Driven by both its defense and commercial shipbuilding businesses, Hanwha Ocean, a leading South Korean shipbuilder, has emerged from the financial difficulties that plagued it for years, but it still faces approximately $1.7 billion in restructuring debt that remains unresolved.

Hanwha Ocean, formerly known as Daewoo Shipbuilding & Marine Engineering (DSME), received trillions of won in financial support from the South Korean government during its years-long restructuring to keep the major shipbuilder afloat. In recent years, although Hanwha Ocean’s profitability has improved significantly, South Korean shipbuilding observers note that the issue of repaying the remaining public funds (i.e., restructuring debt) is drawing increasing attention.
Currently, Hanwha Ocean’s liquidity remains weak. As of the end of 2025, it held approximately 778.5 billion won (about $560 million) in cash and cash equivalents, an increase from the previous year (588.3 billion won), but still far below the scale of its outstanding restructuring debt.
According to sources in the South Korean shipbuilding industry, this debt restructuring took place more than a decade ago. Starting in 2015, the Korea Development Bank and the Export-Import Bank of Korea began providing large-scale financial support to what was then Daewoo Shipbuilding & Marine Engineering to help stabilize its financial situation. Based on financial reports, the total value of Hanwha Marine’s capital increases and convertible bonds that year exceeded 6 trillion won (approximately $4.3 billion at the exchange rate at the time).
At the time, Daewoo Shipbuilding & Marine Engineering faced an existential crisis due to multiple issues, including massive losses in its offshore engineering business, disputes over financial accounting, and persistent operating deficits. To resolve these challenges, the company’s creditors repeatedly implemented measures such as capital reductions, new share issuances, and the provision of ultra-long-term convertible bonds to maintain normal business operations.

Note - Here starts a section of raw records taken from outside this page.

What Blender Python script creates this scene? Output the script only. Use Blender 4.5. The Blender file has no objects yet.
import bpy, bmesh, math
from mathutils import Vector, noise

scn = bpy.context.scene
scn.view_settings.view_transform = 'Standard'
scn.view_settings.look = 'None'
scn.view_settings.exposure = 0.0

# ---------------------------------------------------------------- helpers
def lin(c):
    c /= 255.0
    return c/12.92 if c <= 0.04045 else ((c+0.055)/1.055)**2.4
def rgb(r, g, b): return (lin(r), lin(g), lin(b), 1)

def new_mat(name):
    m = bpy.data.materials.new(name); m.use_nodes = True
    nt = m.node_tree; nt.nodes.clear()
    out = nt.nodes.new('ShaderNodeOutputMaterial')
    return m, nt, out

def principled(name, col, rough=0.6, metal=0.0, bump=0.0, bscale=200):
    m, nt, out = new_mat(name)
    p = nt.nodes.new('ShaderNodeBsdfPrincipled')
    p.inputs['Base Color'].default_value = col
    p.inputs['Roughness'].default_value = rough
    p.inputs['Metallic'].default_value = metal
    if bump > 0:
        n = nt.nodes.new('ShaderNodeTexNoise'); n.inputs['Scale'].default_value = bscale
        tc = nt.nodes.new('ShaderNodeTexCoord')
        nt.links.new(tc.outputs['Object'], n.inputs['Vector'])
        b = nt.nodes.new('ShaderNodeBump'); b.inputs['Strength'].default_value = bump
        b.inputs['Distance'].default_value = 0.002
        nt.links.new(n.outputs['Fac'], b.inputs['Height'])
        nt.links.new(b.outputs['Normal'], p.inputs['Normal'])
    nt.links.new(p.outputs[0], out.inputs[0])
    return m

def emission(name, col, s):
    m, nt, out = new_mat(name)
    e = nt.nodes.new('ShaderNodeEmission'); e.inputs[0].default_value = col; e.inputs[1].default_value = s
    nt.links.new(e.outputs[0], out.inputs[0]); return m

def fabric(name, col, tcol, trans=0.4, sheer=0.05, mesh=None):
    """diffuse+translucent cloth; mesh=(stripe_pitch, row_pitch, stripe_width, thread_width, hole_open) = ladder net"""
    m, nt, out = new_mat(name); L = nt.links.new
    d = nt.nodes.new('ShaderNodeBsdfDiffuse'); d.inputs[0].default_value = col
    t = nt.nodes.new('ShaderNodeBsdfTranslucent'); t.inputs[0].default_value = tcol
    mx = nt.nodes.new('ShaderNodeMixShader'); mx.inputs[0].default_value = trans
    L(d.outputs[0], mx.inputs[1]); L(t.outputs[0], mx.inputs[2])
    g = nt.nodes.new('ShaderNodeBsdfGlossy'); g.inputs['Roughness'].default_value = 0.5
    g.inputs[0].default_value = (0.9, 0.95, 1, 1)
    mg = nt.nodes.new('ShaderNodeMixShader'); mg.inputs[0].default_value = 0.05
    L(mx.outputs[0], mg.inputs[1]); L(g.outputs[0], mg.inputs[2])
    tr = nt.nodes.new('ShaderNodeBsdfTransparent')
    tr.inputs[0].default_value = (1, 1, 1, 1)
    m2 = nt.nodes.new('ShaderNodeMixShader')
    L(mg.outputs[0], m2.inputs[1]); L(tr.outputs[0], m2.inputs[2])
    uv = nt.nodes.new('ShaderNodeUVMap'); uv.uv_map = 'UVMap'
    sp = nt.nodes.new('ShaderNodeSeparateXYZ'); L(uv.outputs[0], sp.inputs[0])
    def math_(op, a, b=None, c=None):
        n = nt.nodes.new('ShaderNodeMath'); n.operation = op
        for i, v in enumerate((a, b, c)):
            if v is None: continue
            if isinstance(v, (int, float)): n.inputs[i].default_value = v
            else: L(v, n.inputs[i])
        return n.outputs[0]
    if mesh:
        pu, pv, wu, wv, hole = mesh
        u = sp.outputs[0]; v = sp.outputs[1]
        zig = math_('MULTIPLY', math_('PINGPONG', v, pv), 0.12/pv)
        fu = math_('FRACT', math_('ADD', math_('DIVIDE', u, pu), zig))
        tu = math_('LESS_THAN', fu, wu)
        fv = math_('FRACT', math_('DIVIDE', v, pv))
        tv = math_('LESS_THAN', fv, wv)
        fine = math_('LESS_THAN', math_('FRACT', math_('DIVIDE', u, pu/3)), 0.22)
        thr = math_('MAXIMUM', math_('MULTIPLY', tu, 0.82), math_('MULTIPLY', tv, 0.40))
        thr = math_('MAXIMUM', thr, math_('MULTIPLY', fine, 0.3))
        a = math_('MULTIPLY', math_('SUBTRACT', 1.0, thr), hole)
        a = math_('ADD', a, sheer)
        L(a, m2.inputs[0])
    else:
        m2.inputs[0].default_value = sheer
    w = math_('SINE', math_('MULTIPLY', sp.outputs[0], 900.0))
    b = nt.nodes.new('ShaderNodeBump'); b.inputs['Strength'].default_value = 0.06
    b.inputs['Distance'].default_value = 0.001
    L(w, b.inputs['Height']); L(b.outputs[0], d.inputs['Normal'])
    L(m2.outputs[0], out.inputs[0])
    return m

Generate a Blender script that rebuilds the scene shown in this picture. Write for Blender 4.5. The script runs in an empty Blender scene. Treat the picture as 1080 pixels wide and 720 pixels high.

While Daewoo Shipbuilding & Marine Engineering was struggling, Hanwha Group first attempted to acquire it as early as 2008, when the target was valued at approximately 6 trillion won, but the deal ultimately fell through. It wasn’t until 2023 that Hanwha Group succeeded in acquiring Daewoo Shipbuilding & Marine Engineering and renamed it Hanwha Ocean, by which time the purchase price had fallen to about 2 trillion won (approximately $1.4 billion at the exchange rate at the time).
Since joining Hanwha Group, Hanwha Ocean’s profitability and overall business performance have continued to improve, benefiting from a recovery in the commercial ship market and favorable prospects in the defense and specialty vessel markets. In 2025, Hanwha Ocean’s operating profit exceeded 1 trillion won (approximately $719 million); In the first quarter of 2026, it achieved an operating profit of 441.1 billion won (approximately $317 million), a year-over-year increase of 70.6%.
Despite the significant improvement in its business performance, Hanwha Ocean still carries a massive debt burden in the form of approximately 2.33 trillion won (approximately $1.68 billion) in convertible bonds still held by the Export-Import Bank of Korea.
These restructured bonds originated during the operational crisis at Daewoo Shipbuilding & Marine Engineering and were created by converting existing loans into ultra-long-term convertible debt. The conversion price at the time was set at 40,350 won per share (approximately $29 at the exchange rate at the time). If the debt-to-equity swap is fully completed, approximately 57.8 million new shares will be issued, equivalent to about 19% of the current outstanding shares.
For Hanwha Ocean, since this bond carries a relatively low interest rate and a 30-year maturity, immediate repayment is not required. However, industry insiders in South Korea suggest that Hanwha Ocean may ultimately need to consider a phased cash repayment plan. If the Export-Import Bank of Korea chooses to convert the bonds into shares, it could dilute the equity of existing shareholders, and a large-scale stock issuance could also impact the secondary market.
Some observers point out that using call options to repay part of the debt in cash would help reduce uncertainty and protect the interests of existing shareholders. Others note that while the bond has a low initial interest rate, its structure involves a gradually increasing interest rate, which could lead to a heavier burden over time.